* begin *
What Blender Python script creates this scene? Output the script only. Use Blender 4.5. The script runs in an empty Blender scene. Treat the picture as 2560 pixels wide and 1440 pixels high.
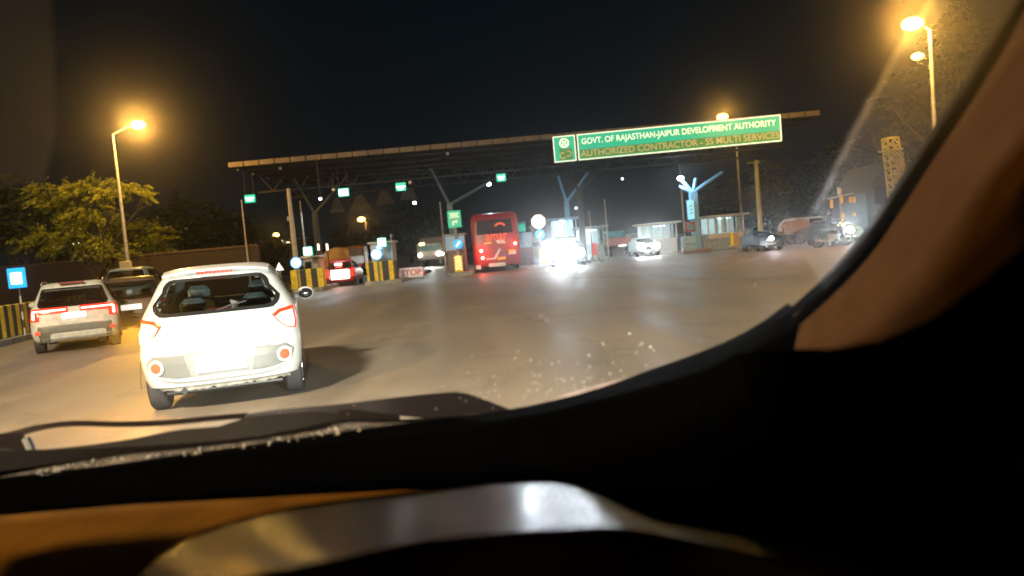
import bpy, math, random
from mathutils import Vector, Matrix
random.seed(7)
R = math.radians
PI = math.pi
sc = bpy.context.scene
col = sc.collection

# ------------------------------------------------------------------ camera
FPX = 1850.0; CAMH = 1.38; PITCH = R(3.45); ROLL = R(5.0)
cf = Vector((0, math.cos(PITCH), -math.sin(PITCH)))
u0 = Vector((0, math.sin(PITCH), math.cos(PITCH)))
r0 = Vector((1, 0, 0))
cr = r0 * math.cos(ROLL) - u0 * math.sin(ROLL)
cu = r0 * math.sin(ROLL) + u0 * math.cos(ROLL)
cam_d = bpy.data.cameras.new('camera')
cam = bpy.data.objects.new('camera', cam_d); col.objects.link(cam)
cam_d.sensor_width = 36; cam_d.lens = 36 * FPX / 2560
cam_d.clip_start = 0.02; cam_d.clip_end = 3000
cam_d.dof.use_dof = True; cam_d.dof.focus_distance = 3.8; cam_d.dof.aperture_fstop = 3.6
M = Matrix((cr, cu, -cf)).transposed().to_4x4()
M.translation = Vector((0, 0, CAMH))
cam.matrix_world = M
sc.camera = cam

# ------------------------------------------------------------------ world: night sky
w = bpy.data.worlds.new('World'); sc.world = w; w.use_nodes = True
nt = w.node_tree; bg = nt.nodes['Background']
tc = nt.nodes.new('ShaderNodeTexCoord'); sx = nt.nodes.new('ShaderNodeSeparateXYZ')
rp = nt.nodes.new('ShaderNodeValToRGB')
nt.links.new(tc.outputs['Generated'], sx.inputs[0]); nt.links.new(sx.outputs['Z'], rp.inputs[0])
rp.color_ramp.elements[0].position = 0.0; rp.color_ramp.elements[0].color = (0.0070, 0.0080, 0.0075, 1)
rp.color_ramp.elements[1].position = 0.55; rp.color_ramp.elements[1].color = (0.0008, 0.0022, 0.0036, 1)
e = rp.color_ramp.elements.new(0.18); e.color = (0.0022, 0.0046, 0.0066, 1)
nt.links.new(rp.outputs[0], bg.inputs[0]); bg.inputs[1].default_value = 1.0

sc.view_settings.view_transform = 'Standard'; sc.view_settings.look = 'None'
sc.view_settings.exposure = 0; sc.view_settings.gamma = 1
sc.cycles.use_denoising = True
sc.cycles.max_bounces = 6; sc.cycles.diffuse_bounces = 2; sc.cycles.glossy_bounces = 3
sc.cycles.transmission_bounces = 4; sc.cycles.transparent_max_bounces = 16; sc.cycles.volume_bounces = 0
sc.cycles.sample_clamp_indirect = 4.0; sc.cycles.sample_clamp_direct = 0
sc.cycles.caustics_reflective = False; sc.cycles.caustics_refractive = False
sc.cycles.use_light_tree = True

SODIUM = (1.0, 0.52, 0.09); COOL = (0.62, 0.86, 1.0); HEAD = (0.98, 1.0, 0.90)

# ------------------------------------------------------------------ pixel rays (2560 x 1440 photo pixels)
def ray(x, y):
    return cf * FPX + cr * (x - 1280) - cu * (y - 720)
def at(x, y, Y):
    d = ray(x, y); return Vector((0, 0, CAMH)) + d * (Y / d.y)
def drop(x, y, dz):
    d = ray(x, y); return Vector((0, 0, CAMH)) + d * (-dz / d.z)
def ground(x, y): return drop(x, y, CAMH)
def baseX(x, Y, z=0.0):
    """world X of the vertical that shows at photo column x at height z and depth Y"""
    y = 608
    for _ in range(8):
        p = at(x, y, Y); y += (p.z - z) * FPX / Y
    return at(x, y, Y).x

# ------------------------------------------------------------------ materials
MATS = {}
def mat(name, color, rough=0.6, metal=0.0, emit=None, es=1.0, var=0.25, scale=6.0, bump=0.0, spec=0.5, alpha=None, bscale=None):
    if name in MATS: return MATS[name]
    m = bpy.data.materials.new(name); m.use_nodes = True
    n = m.node_tree; b = n.nodes['Principled BSDF']; L = n.links
    b.inputs['Roughness'].default_value = rough; b.inputs['Metallic'].default_value = metal
    b.inputs['Specular IOR Level'].default_value = spec
    t = n.nodes.new('ShaderNodeTexCoord')
    nz = n.nodes.new('ShaderNodeTexNoise'); nz.inputs['Scale'].default_value = scale; nz.inputs['Detail'].default_value = 6
    L.new(t.outputs['Object'], nz.inputs['Vector'])
    mr = n.nodes.new('ShaderNodeMapRange'); mr.inputs[1].default_value = 0.3; mr.inputs[2].default_value = 0.7
    mr.inputs[3].default_value = 1 - var; mr.inputs[4].default_value = 1 + var * 0.6
    L.new(nz.outputs['Fac'], mr.inputs[0])
    mx = n.nodes.new('ShaderNodeVectorMath'); mx.operation = 'SCALE'
    mx.inputs[0].default_value = color
    L.new(mr.outputs[0], mx.inputs['Scale']); L.new(mx.outputs[0], b.inputs['Base Color'])
    if bump:
        n2 = n.nodes.new('ShaderNodeTexNoise'); n2.inputs['Scale'].default_value = bscale or scale * 10
        n2.inputs['Detail'].default_value = 4; L.new(t.outputs['Object'], n2.inputs['Vector'])
        bp = n.nodes.new('ShaderNodeBump'); bp.inputs['Strength'].default_value = bump; bp.inputs['Distance'].default_value = 0.01
        L.new(n2.outputs['Fac'], bp.inputs['Height']); L.new(bp.outputs[0], b.inputs['Normal'])
    if emit:
        b.inputs['Emission Color'].default_value = (*emit, 1); b.inputs['Emission Strength'].default_value = es
    if alpha is not None:
        b.inputs['Alpha'].default_value = alpha
    MATS[name] = m; return m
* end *
Starting with the first line of the data above and ending with the line containing "sc.camera = cam", please restate every line exactly, leaving images out.

Solution below
What Blender Python script creates this scene? Output the script only. Use Blender 4.5. The script runs in an empty Blender scene. Treat the picture as 2560 pixels wide and 1440 pixels high.
import bpy, math, random
from mathutils import Vector, Matrix
random.seed(7)
R = math.radians
PI = math.pi
sc = bpy.context.scene
col = sc.collection

# ------------------------------------------------------------------ camera
FPX = 1850.0; CAMH = 1.38; PITCH = R(3.45); ROLL = R(5.0)
cf = Vector((0, math.cos(PITCH), -math.sin(PITCH)))
u0 = Vector((0, math.sin(PITCH), math.cos(PITCH)))
r0 = Vector((1, 0, 0))
cr = r0 * math.cos(ROLL) - u0 * math.sin(ROLL)
cu = r0 * math.sin(ROLL) + u0 * math.cos(ROLL)
cam_d = bpy.data.cameras.new('camera')
cam = bpy.data.objects.new('camera', cam_d); col.objects.link(cam)
cam_d.sensor_width = 36; cam_d.lens = 36 * FPX / 2560
cam_d.clip_start = 0.02; cam_d.clip_end = 3000
cam_d.dof.use_dof = True; cam_d.dof.focus_distance = 3.8; cam_d.dof.aperture_fstop = 3.6
M = Matrix((cr, cu, -cf)).transposed().to_4x4()
M.translation = Vector((0, 0, CAMH))
cam.matrix_world = M
sc.camera = cam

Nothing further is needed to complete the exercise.